Bahçeli sadece Tayyip Erdoğan’ı değil tüm AK Partilileri Haliç’te yıkamaktan bahsediyordu. Biz sadece AK Parti’nin yöneticilerine ve bu kötücül aklı yönetenlere laf söylüyoruz. Biz Hulusi Akar’a, Süleyman Soylu’ya, Berat Albayrak’a, Tayyip Erdoğan’a, Devlet Bahçeli’ye laf söylüyoruz. Bunun dışında AK Parti’nin MHP’nin tabanına, kitlesine laf söylemiyoruz. Bu kötücül akla karşı bizim ümidimiz bizim yüzde ellimiz değil. Biz diğer yüzde ellinin de bu kötücül aklın bizi nereye sürüklediğini bir şekilde fark etmekte olduğunu veya fark edeceğini ümit ederek siyaset yapıyoruz.
‘DOLANDIRICILAR ARTIK UMUDU DEĞİL KORKUYU KULLANIYOR’
Darbe tehdidinin halen geçerli olduğu yorumu yapılıyor. Bir de konuşmaktan bile korktuğumuz iç savaş ihtimalinden söz ediliyor. Böyle bir ihtimal var mı?
Bütün dolandırıcılar tarih boyunca umut pazarlamışlardır. Sülün Osman’ın yaptığı gibi “gel sana şu köprüyü satayım” demişlerdir. Hem Türkiye’de hem dünyada dolandırıcılar artık umudu değil korkuyu kullanıyor. İnsanların telefonda terör örgütüyle korkutularak dolandırıldığı bir ülkede normal çıkarımlar, bazı sorular anlamsız kalıyor. Şimdi, “Eğer bizim sözümüzü dinlemezseniz, bizim dediğimiz gibi bu ülke yönetilmezse, tek adam- diktatör gibi bazı eleştirilerde bulunursanız, referandumu OHAL’de yaptık, 24 Haziran seçimini eşitsiz şartlarda yaptık diye siz bizim meşruiyetimizi tartışırsanız bu ülke iç savaşa sürüklenir” korkusuyla toplumu terbiye etmeye çalışıyorlar. İş adamlarına diyor ki, “OHAL ilan ettik, bu sayede grev yapılmıyor”. Anayasal hakkın gasbını övünç meselesi haline getirebiliyor. Şu anda herkesi sokağa çıkmaktan ve sokakta hak aramaktan korkutan bir şey var.

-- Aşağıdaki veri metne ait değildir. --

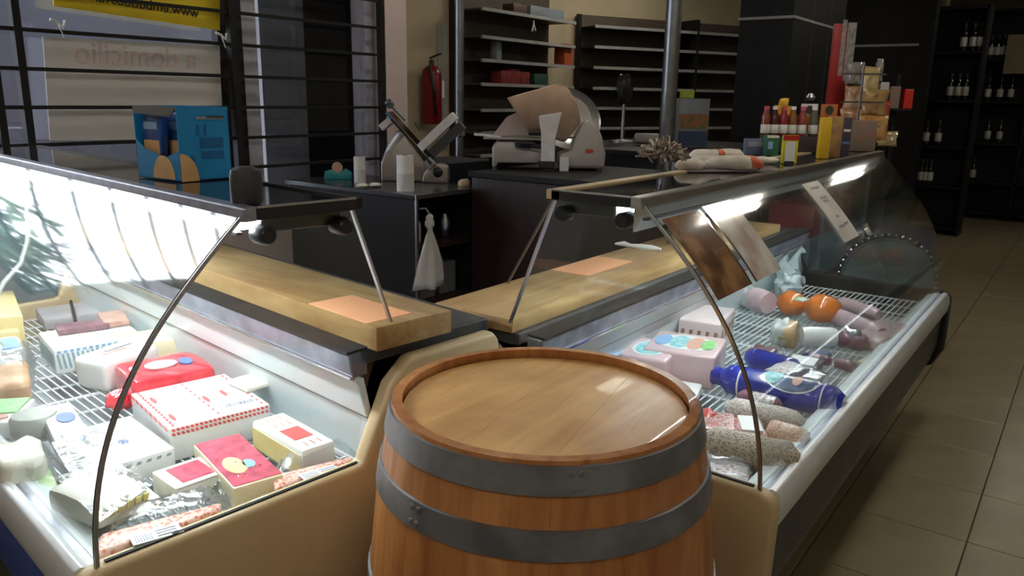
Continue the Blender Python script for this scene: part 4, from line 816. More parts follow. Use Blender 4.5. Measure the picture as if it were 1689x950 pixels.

Bugün ülkenin Cumhurbaşkanı, “bir Gezi derseniz!..” diye ülkeyi iç savaşla tehdit ediyor. Gezi, toplumun, başta doğaya ve yaşam biçimine müdahaleye karşı bir başkaldırısıydı. Son derece barışçıl ve demokratik bir hak arayışıydı. Bir ülkede meydanlar ne kadar halka açıksa demokrasinin kanalları o kadar açıktır ve o ülkede iç savaş, darbe riski o kadar azdır. Siz insanların demokratik, haklı, meşru taleplerini ortaya koymalarını engellerseniz o zaman darbe dinamiği, iç savaş dinamiği işler. Çünkü enerji kinetik enerjiye dönüşmüyorsa, sokakta, meydanda sese, gürültüye, ıslığa dönüşmüyorsa bir yerde birikir. İşte bu, darbe, iç savaş potansiyelidir.
Sarı Yeleklileri Macron’dan daha çok Tayyip Erdoğan ve kendisiyle aynı sözü konuşan Devlet Bahçeli dert ediyorsa ve insanlara tehditler savuruyorlarsa, Türkiye’yi yöneten devlet aklı, özgüveni çok düşük, paranoyak ve darbe ve halk ayaklanması konusunda şizofrenik bir hal almış demektir. Birileri vatandaşı kutuplaşması üzerinden iç savaş korkusuyla tehdit ederken ülkeyi yöneten liderleri de bunu inandırmış gözüküyor.